In diesem Beispiel passen die Fähigkeiten in Bezug auf die Emotionsarbeit deutlich besser mit Bewerber A überein. Bewerber B wird aufgrund seiner mangelnden Emotionsarbeits-Fähigkeit nicht eingestellt.


Literatur

[1] Kauffeld, S., & Martens, A. (2014). Arbeitsanalyse und -gestaltung. Arbeits-, Organisations- und Personalpsychologie für Bachelor (S. 211-240), (S. 290-291). Heidelberg: Springer.
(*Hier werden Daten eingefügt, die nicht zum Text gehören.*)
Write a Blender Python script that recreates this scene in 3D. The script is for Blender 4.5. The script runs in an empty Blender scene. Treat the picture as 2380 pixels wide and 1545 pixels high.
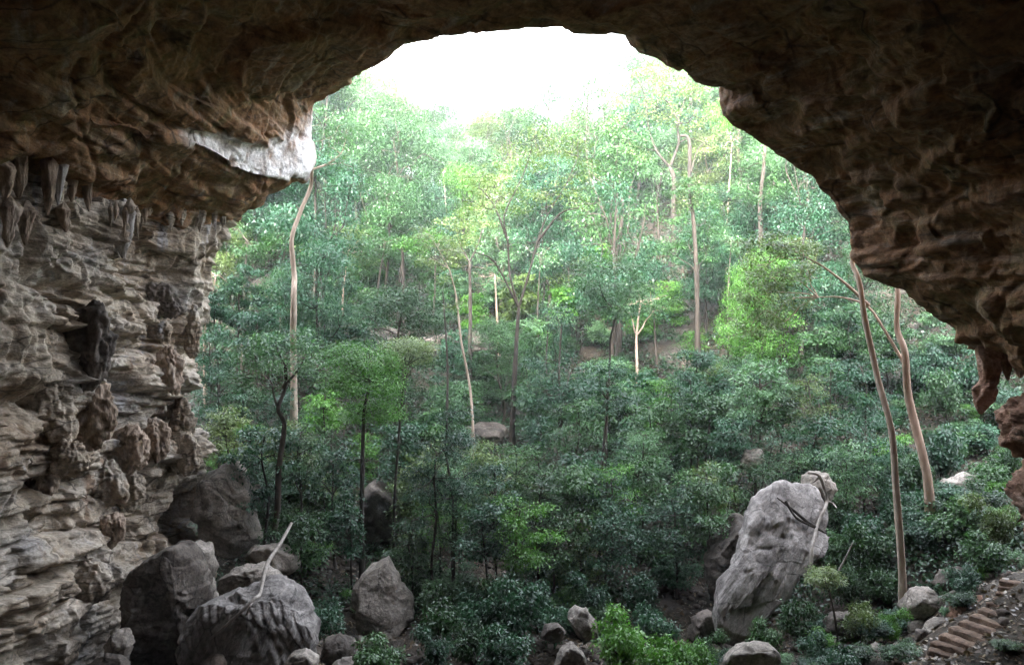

[2] Nerdinger, F. (2012). Emotionsarbeit im Dienstleistungsbereich. Report Psychologie, 37, 1, 8-18.
[3] Schulz, A. & Schöllgen, I. (2017). Emotionsarbeit – Ein Review zu Gestaltungsaussagen. Zeitschrift für Arbeitswissenschaft, 71, 26-38.
[4],[5] Kauffeld, S., & Martens, A. (2014). Arbeitsanalyse und -gestaltung. Arbeits-, Organisations- und Personalpsychologie für Bachelor (S. 291). Heidelberg: Springer.